А впрочем, какое значение имеет тут иерархия! Как будто, чтобы потушить пожар, когда дом уже охвачен пламенем, годятся только самые прыткие, самые быстрые; как будто при пожаре пригодны не любые руки, способные принести воды; как будто имеет значение, что меня еще на старте обскакал поэт Артюр Рембо… После того как я прочла его «Озарения», литература неизменно создавала у меня такое впечатление, будто где-то разгорелся пожар, да что там где-то – повсюду, и мне выпало на долю его тушить. Наверное, именно поэтому даже к самым расчетливым, самым бездарным, самым циничным, самым вульгарным, самым глупым и самым хватким писателям, здравствующим или усопшим, я никогда не могла относиться с полным презрением. Я знаю – однажды они услышали набатный колокол и время от времени, пусть помимо собственной воли, бросаются гасить пожар без надежды на успех и, топчась вокруг пожарища, обжигаются так же сильно, как и те, кто бросается в полыхающий огонь. Короче, в то утро я открыла для себя то, что полюбила и стану любить превыше всего и до конца дней своих, – литературу.

* * *

После этих трех открытий, которые можно было бы отнести вполне серьезно к области морали, философии и эстетики, наступила очередь открытия писателей. Я перестала до одури вести нескончаемые беседы сама с собой, со своим отрочеством и проникла в волшебный мир литературного творчества, который перенаселен, хотя каждый творит в одиночку.

Летом на юго-востоке Франции стоит невообразимая жара, а на чердаке дома моей бабушки с его слуховыми оконцами и трухлявыми балками под накаленной черепицей и вовсе настоящее пекло. Так что туда не забирается ни одна душа. Книжный шкаф – неотъемлемый предмет обстановки всех французских респектабельных домов – давно уже выдворили именно туда. Там можно было отыскать все те книги, читать которые мне еще возбранялось; самой «развратной» из них, кажется, считалась «Люди культуры» Клода Фаррера – превосходно изданная: желтый переплет, черные офорты. Я добралась до нее, но, похоже, сейчас она никого не умиляет, кроме людей моего поколения и ему предшествовавших. Словом, чего только тут не оказалось – кошмарная мешанина из Делли, Пьера Лоти, Лафонтена, выпуски коллекции «Маска», [17] среди которых затесались три романа Достоевского, том Монтеня и единственный из четырнадцати романов Пруста – «Исчезновение Альбертины». Не стану распространяться о прелестях этого места: специфический запах закрытых помещений, пылища и очарование, присущие всем чердакам детства, во всяком случае, для тех мальчиков и девочек, которым посчастливилось в детстве попасть на чердак.

17

«Маска» – серия детективных романов, основанная писателем Альбером Пигасом в XIX в., существующая и поныне. (Прим. перев.)
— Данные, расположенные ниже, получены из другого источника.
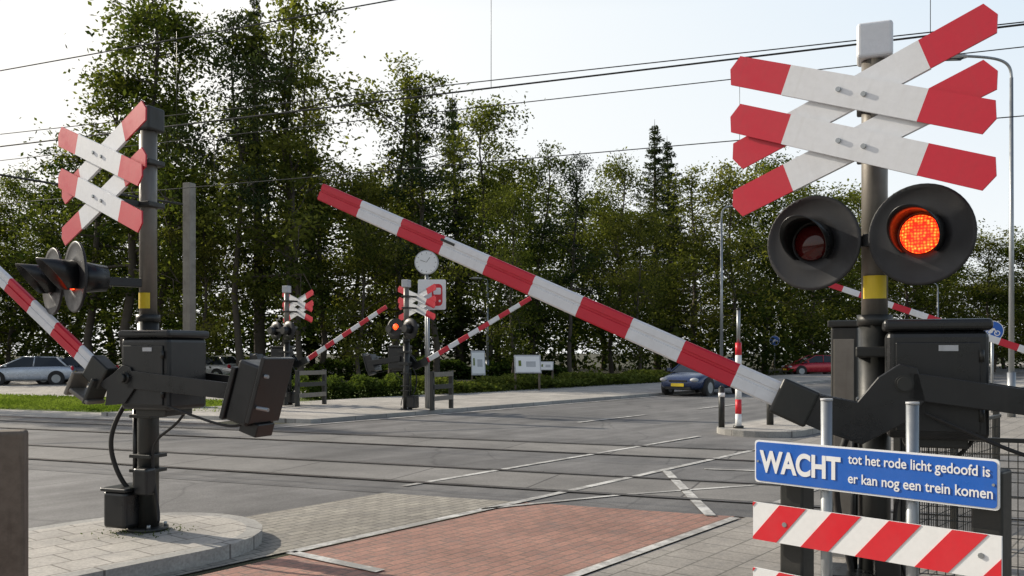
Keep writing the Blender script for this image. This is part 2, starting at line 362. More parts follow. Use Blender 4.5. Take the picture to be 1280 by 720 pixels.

Помнится, пот выступал у меня крупными каплями, но я сидела не шелохнувшись в глубоком, давно протершемся плюшевом кресле, случалось, дивясь шагам прохожего, который рискнул осматривать город в час сиесты.
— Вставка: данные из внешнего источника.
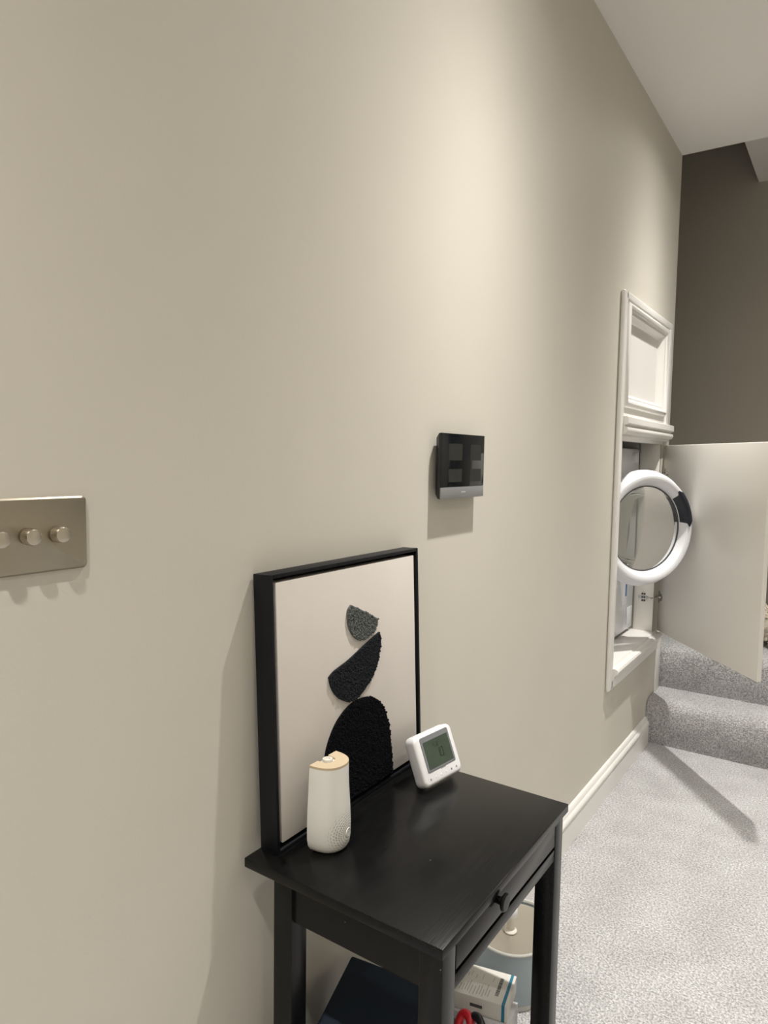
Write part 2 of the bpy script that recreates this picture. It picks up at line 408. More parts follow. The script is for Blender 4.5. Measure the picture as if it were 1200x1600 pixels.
# ------------------------------------------------------------------ washing machine
wm = thing('washing_machine', (-.39, 3.09, .519), 'white front-loading washing machine with its round door ajar in the cupboard', 'washing machine')
MX = -.092
box('body', (-.69, 2.792, .535), (MX, 3.388, 1.378), M_WASHER, wm, bevel=.006)
for fx in (-.64, -.15):
    for fy in (2.84, 3.335):
        finish('foot', lathe([(0,0),(.022,0),(.022,.012),(.015,.017),(0,.017)], (fx, fy, .519), seg=20), M_GASKET, wm)
XA = (Vector((0,1,0)), Vector((0,0,1)), Vector((1,0,0)))
finish('door_gasket', lathe([(.175,0),(.180,.008),(.165,.012),(.150,.004),(.150,0)], (MX, 3.07, 1.035), XA, 48, closed=True), M_GASKET, wm, smooth=True)
finish('drum', lathe([(0,.001),(.150,.003),(.150,0),(0,0)], (MX, 3.07, 1.035), XA, 40), M_DARKM, wm)
dl = finish('program_dial', lathe([(0,.024),(.020,.024),(.023,.021),(.024,.004),(.030,.002),(.030,0),(0,0)], (MX, 3.275, 1.336), XA, 32), M_WASHER, wm, smooth=True)
box('fascia', (MX, 2.80, 1.375-.105), (MX+.004, 3.382, 1.372), M_WASHER, wm, bevel=.002)
box('detergent_drawer', (MX+.004, 2.81, 1.285), (MX+.010, 3.0, 1.362), M_WASHER, wm, bevel=.003)
stick = box('label_sticker', (MX, 3.20, .66), (MX+.0012, 3.275, .79), M_PAPER, wm); stick['label'] = 'white and blue printed sticker'
box('print_band', (MX+.0012, 3.248, .70), (MX+.0016, 3.273, .785), M_BLUE, stick)
box('service_flap', (MX, 3.285, .56), (MX+.003, 3.37, .64), M_WASHER, wm, bevel=.002)
TH = math.radians(34)
vx = Vector((math.sin(TH), math.cos(TH), 0)); nz = Vector((math.cos(TH), -math.sin(TH), 0)); AX = (vx, Vector((0,0,1)), nz)
RC = Vector((.040, 3.022, 1.040))
ringp = [(.179,-.006), (.1795,.000), (.1985,.026), (.2015,.0285), (.2195,.0315), (.2235,.0300), (.2405,.002), (.2455,-.014), (.2455,-.026), (.2415,-.030), (.179,-.030)]
wd = finish('porthole_door', lathe(ringp, RC, AX, 96, closed=True), M_WASHER, wm, smooth=True)
bowl = [(.176,-.006), (.170,-.030), (.158,-.070), (.140,-.092), (.110,-.100), (0,-.104), (0,-.108), (.111,-.104), (.143,-.096), (.162,-.073), (.174,-.032), (.180,-.010)]
gl = finish('glass_bowl', lathe([(.176,-.006),(.171,-.030),(.160,-.066),(.145,-.086),(.115,-.096),(0,-.100)], RC, AX, 72), M_GLASS, wd, smooth=True)
gl['label'] = 'clear glass bowl of the round door'
finish('glass_seal', lathe([(.1745,-.004),(.1790,-.004),(.1795,.0012),(.1755,.0005)], RC, AX, 72, closed=True), M_GASKET, wd, smooth=True)
finish('glass_cover', lathe([(.178,-.002),(.140,.004),(.08,.008),(0,.010)], RC, AX, 72), M_GLASS, wd, smooth=True)
# dark grip set into the upper right of the ring
rings = []
for k in range(25):
    a = math.radians(2+46*k/24); e = min(k, 24-k)/3.0; e = min(1.0, e)
    r0 = .180 + .010*(1-e); r1 = .226 - .012*(1-e)
    X = vx*math.cos(a)+Vector((0,0,1))*math.sin(a)
    sec = [(r0+.002,.004), (r0+.0175,.0300), ((r0+r1)/2+.002,.0330), (r1-.006,.0350), (r1,.0315), (r1-.002,.020), (r0+.012,.004)]
    rings.append([RC+X*r+nz*h for r, h in sec])
hd = finish('handle', loft(rings), M_NAVYP, wd, smooth=True); hd['label'] = 'dark navy recessed door grip'
finish('door_hinge', boxes_bm := b_box(bmesh.new(), (MX, 2.80, .97), (MX+.03, 2.835, 1.10), .004), M_GREYP, wm, smooth=True)

# ------------------------------------------------------------------ dimmer switch
PYR, PZT = .488, 1.2665
ls = thing('light_switch', (0, PYR-.073, PZT-.043), 'brushed steel three-knob dimmer switch plate on the cream wall', 'switch')
pl = [(PYR-.073+u, PZT-.043+v) for u, v in rrect(.146, .086, .006)]
pl2 = [(PYR-.073+u, PZT-.043+v) for u, v in rrect(.142, .082, .005)]
bm = loft([[(0, u, v) for u, v in pl], [(.0035, u, v) for u, v in pl], [(.0052, u, v) for u, v in pl2]])
finish('plate', bm, M_STEEL, ls, smooth=True)
for ky in (.4495, .4150, .3805):
    kb = finish('knob', lathe([(0,0),(.0078,0),(.0078,.0015),(.0092,.002),(.0092,.013),(.0086,.0148),(.0078,.0153),(0,.0153)], (.0052, ky, 1.2235), XA, 36), M_KNOB, ls, smooth=True)
    bm = bmesh.new()
    for k in range(36):
        a = 2*math.pi*k/36; c = Vector((.0052, ky, 1.2235)) + XA[0]*.0092*math.cos(a) + XA[1]*.0092*math.sin(a)
        b_box(bm, (c.x+.003, c.y-.0003, c.z-.0003), (c.x+.0125, c.y+.0003, c.z+.0003))
    finish('knurling', bm, M_KNOB, kb)

# ------------------------------------------------------------------ wall intercom monitor
IY0, IY1, IZ0, IZ1 = 1.306, 1.511, 1.230, 1.373
im = thing('intercom_monitor', (0, (IY0+IY1)/2, IZ0), 'black glass wall monitor with silver bottom strip above the side table', 'monitor')
box('wall_bracket', (0, IY0+.045, IZ0+.025), (.010, IY1-.045, IZ1-.02), M_BLACKP, im)
bm = loft([[(.006, y, z) for y, z in ((IY0+.012, IZ0+.010), (IY1-.012, IZ0+.010), (IY1-.012, IZ1-.010), (IY0+.012, IZ1-.010))],
           [(.018, y, z) for y, z in ((IY0+.001, IZ0+.001), (IY1-.001, IZ0+.001), (IY1-.001, IZ1-.001), (IY0+.001, IZ1-.001))],
           [(.0235, y, z) for y, z in ((IY0, IZ0), (IY1, IZ0), (IY1, IZ1), (IY0, IZ1))]])
finish('housing', bm, M_BLACKP, im)
scr = box('screen', (.0235, IY0, IZ0+.0255), (.0262, IY1, IZ1), M_SCREEN, im, bevel=.0008)
bar = box('silver_strip', (.0235, IY0, IZ0), (.0266, IY1, IZ0+.025), M_SILVER, im, bevel=.0008)
box('maker_mark', (.0266, IY0+.092, IZ0+.0125), (.02675, IY0+.113, IZ0+.0145), M_MARK, bar)
wI, hI = IY1-IY0, IZ1-IZ0
for u0, u1 in ((.16, .46), (.655, .915)):
    for v0, v1 in ((.59, .845), (.255, .455)):
        box('screen_rect', (.0262, IY0+u0*wI, IZ0+v0*hI), (.02632, IY0+u1*wI, IZ0+v1*hI), M_RECT, scr)  # flat rectangles a little paler than the screen glass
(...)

С той поры мне нередко встречались люди, не сумевшие осилить Пруста: «не читалось». Сван, герой его знаменитого романа «Любовь Свана», им не давался, приводил их в замешательство, навевал скуку. И, думается, доведись мне самой начать чтение этой эпопеи с любви Одетты и детства рассказчика, мне было бы куда труднее освоиться в нескончаемых описаниях жизни дворянских семейств. Читая «Исчезновение Альбертины», я сразу же подключилась к драме. Я начала с единственной перипетии, описанной Прустом в его эпопее, – с единственного события, с того единственного раза, когда писатель отстраняется, за него «говорит» телеграмма о трагическом случае. Она гласит: «Мой бедный друг, нашей малышки Альбертины не стало, простите за то, что я сообщаю об этом ужасном происшествии вам, так ее любившему. На прогулке лошадь выбросила Альбертину из седла, она ударилась о дерево и разбилась…»

Я начала читать Пруста с этой фразы, после чего с головой окунулась в печаль и отчаяние – в повествование, растянутое до умопомрачения, неумолимо нагнетаемое, комментируемое и подстегиваемое рассказчиком. Рекомендуя именно этот путь, я помогла многочисленным друзьям, ранее пасовавшим перед сложностью этого писателя, полюбить его творчество. Как и меня, их захватило «Исчезновение Альбертины».

Но благодаря этой книге, которую не устаю перечитывать – разумеется, наряду с другими, – я открыла еще кое-что: я открыла, что правда не имеет пределов – ни вширь, ни вглубь, что правда о человеке слышится везде и повсюду открыта нашим глазам, но при этом она недостижима так, как ничто другое, и в то же время, как ничто другое, желанна.